Tiraj Adam: Rahmi Turan

Rahmi Turan’ın adıyla anılan Tan ve ardından da benzeri diğer gazeteler/dergiler, 12 Eylül’ün yasaklı ortamında çok tutmuş ve satış rekoru kırmışlardı. Yasaklar kalkıp politik içerikler yeniden ilgi görmeye ve cinsellik özgürlükçü bir zeminde, normalleştirilerek konuşulmaya başlanınca çöküşe geçtiler.

Funda Şenol fsenol@gazeteduvar.com.tr

“Kral Gazete Tan”ın çıkışı 1983’te davul zurnayla ilan edilmişti. 12 Eylül darbesinin yarattığı korku, yılgınlık ve baskı atmosferinde güncel siyaseti konu eden gazete-dergi içerikleri, “ciddi” köşe yazıları, ekonomik ve politik analizler, sol dergilerin sayfalarında rastlanan teorinin, kültür-sanatın ağır yükü rağbet görmüyordu artık. Zaten yasaklar, davalar ve hapis cezaları çoğu basın çalışanını edilgenleştiriyor, aktif olanların da gözünü korkutuyordu. Böylesi bir ortamda görsellerde ve metinlerde kadın bedenini metalaştırması, asparagas haberleri ve bunun yanı sıra düzenlediği lotaryalar ve düşük fiyatıyla Tan kısa zamanda Türkiye’nin en çok satan gazetesi oluvermişti.

 

Tan’ın başında Rahmi Turan vardı. Gazetecilik bilgisi ve mesleki hırsı kadar hırçınlığıyla da nam salan Haldun Simavi’nin Veb Ofset Grubu’nun bir yayınıydı Tan. Simavi’nin yenilikleri yakından takip etmesi ve bu tür yatırımlardan kaçınmaması grubun teknik imkanlarını diğer yayınların erişemeyeceği seviyeye ulaştırmıştı. Simavi, Tan’dan önce, yine Türkiye’nin en çok satan gazetelerinden olan Günaydın’ın başındaki Turan’dan entelektüel düzeyi yüksek fakat çok satar bir gazete istemişti.

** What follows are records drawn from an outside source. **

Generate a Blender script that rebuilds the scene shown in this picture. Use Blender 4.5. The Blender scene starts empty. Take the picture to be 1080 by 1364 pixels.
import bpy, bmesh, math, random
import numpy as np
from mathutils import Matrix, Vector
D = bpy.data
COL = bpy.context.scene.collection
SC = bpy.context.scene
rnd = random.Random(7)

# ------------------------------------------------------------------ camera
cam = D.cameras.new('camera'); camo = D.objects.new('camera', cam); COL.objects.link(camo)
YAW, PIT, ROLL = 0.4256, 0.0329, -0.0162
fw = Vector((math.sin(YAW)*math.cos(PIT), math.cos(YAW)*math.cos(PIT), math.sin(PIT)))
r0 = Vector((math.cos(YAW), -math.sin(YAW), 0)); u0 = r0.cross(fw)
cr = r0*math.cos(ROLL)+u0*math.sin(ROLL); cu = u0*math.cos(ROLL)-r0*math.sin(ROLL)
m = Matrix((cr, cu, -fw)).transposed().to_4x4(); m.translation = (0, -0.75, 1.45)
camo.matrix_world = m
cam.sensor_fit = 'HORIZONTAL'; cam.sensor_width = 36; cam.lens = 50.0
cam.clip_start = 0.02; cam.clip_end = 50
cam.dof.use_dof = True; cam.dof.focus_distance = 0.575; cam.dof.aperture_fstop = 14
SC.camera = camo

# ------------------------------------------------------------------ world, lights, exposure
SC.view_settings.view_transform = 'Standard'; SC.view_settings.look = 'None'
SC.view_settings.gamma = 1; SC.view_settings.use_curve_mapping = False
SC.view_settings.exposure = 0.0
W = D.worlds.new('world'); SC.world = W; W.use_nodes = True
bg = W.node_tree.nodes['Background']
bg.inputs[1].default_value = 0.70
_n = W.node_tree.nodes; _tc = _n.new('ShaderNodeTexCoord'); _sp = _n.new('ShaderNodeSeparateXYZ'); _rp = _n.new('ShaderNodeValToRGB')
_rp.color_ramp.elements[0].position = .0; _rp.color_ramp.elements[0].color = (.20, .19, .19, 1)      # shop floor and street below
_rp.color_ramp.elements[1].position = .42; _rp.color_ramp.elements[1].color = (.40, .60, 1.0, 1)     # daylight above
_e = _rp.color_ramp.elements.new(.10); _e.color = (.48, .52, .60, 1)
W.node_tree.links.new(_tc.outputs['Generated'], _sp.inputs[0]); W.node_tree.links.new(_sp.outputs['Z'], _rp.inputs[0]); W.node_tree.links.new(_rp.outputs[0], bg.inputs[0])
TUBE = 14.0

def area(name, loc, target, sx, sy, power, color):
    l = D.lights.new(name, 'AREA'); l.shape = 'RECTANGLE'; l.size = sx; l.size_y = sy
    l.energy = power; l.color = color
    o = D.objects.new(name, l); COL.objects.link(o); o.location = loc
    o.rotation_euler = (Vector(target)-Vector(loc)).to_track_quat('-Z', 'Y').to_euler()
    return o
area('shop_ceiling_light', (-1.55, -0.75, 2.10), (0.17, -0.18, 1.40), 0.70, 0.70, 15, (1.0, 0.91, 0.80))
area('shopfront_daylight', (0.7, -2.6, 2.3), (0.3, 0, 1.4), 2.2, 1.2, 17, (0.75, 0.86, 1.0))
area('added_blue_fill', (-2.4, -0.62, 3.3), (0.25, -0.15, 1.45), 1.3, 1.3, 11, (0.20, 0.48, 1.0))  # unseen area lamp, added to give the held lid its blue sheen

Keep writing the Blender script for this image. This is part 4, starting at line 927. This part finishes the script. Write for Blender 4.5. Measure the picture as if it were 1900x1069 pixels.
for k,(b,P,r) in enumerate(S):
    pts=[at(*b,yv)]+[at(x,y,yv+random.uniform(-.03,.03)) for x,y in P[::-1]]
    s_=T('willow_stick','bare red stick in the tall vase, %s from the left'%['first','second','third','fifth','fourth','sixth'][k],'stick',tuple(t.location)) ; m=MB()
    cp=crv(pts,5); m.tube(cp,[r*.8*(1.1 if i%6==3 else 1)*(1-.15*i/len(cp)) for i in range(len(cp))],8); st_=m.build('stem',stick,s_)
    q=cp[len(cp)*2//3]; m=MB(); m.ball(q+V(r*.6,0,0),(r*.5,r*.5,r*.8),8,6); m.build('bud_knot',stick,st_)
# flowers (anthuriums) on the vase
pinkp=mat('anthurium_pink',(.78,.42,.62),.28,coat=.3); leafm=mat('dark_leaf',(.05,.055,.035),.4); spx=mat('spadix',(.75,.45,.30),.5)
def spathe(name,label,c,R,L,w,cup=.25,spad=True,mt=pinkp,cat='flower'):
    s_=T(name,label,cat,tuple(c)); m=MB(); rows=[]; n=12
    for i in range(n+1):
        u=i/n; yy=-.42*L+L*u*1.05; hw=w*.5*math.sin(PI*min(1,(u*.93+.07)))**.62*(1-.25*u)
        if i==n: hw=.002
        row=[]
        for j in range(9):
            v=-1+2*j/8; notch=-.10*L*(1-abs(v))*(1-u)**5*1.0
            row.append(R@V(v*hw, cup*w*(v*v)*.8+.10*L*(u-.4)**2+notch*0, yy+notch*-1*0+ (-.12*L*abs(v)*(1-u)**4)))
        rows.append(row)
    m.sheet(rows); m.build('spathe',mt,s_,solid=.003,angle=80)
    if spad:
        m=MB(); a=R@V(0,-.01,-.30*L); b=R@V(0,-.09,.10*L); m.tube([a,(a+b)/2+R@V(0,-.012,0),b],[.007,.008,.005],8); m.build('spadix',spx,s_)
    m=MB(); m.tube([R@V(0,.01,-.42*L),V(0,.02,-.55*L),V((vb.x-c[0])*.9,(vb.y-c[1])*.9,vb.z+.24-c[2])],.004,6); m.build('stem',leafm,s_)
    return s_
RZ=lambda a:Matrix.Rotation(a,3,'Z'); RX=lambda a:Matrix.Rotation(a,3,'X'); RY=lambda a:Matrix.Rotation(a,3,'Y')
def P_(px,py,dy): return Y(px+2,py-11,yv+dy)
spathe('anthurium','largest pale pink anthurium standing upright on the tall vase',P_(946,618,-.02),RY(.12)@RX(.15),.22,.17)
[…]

Türkiye gibi bir ülke için tutarsız bu talebi yerine getirmesi mümkün değildi Turan’ın. Patronunun huyunu suyunu artık öğrenmiş olduğu için hemen itiraz etmek yerine ona eşi benzeri olmayan bir format önerdi. Cinselliği ve mizahı temel alan çok renkli, hafif içerikli bir bulvar gazetesi. Patronun inanmayan nazarlarına rağmen icazet verdiği proje, boynuz kulağı geçer misali, Günaydın’ın satış rakamlarının da üstünde tiraj elde etti.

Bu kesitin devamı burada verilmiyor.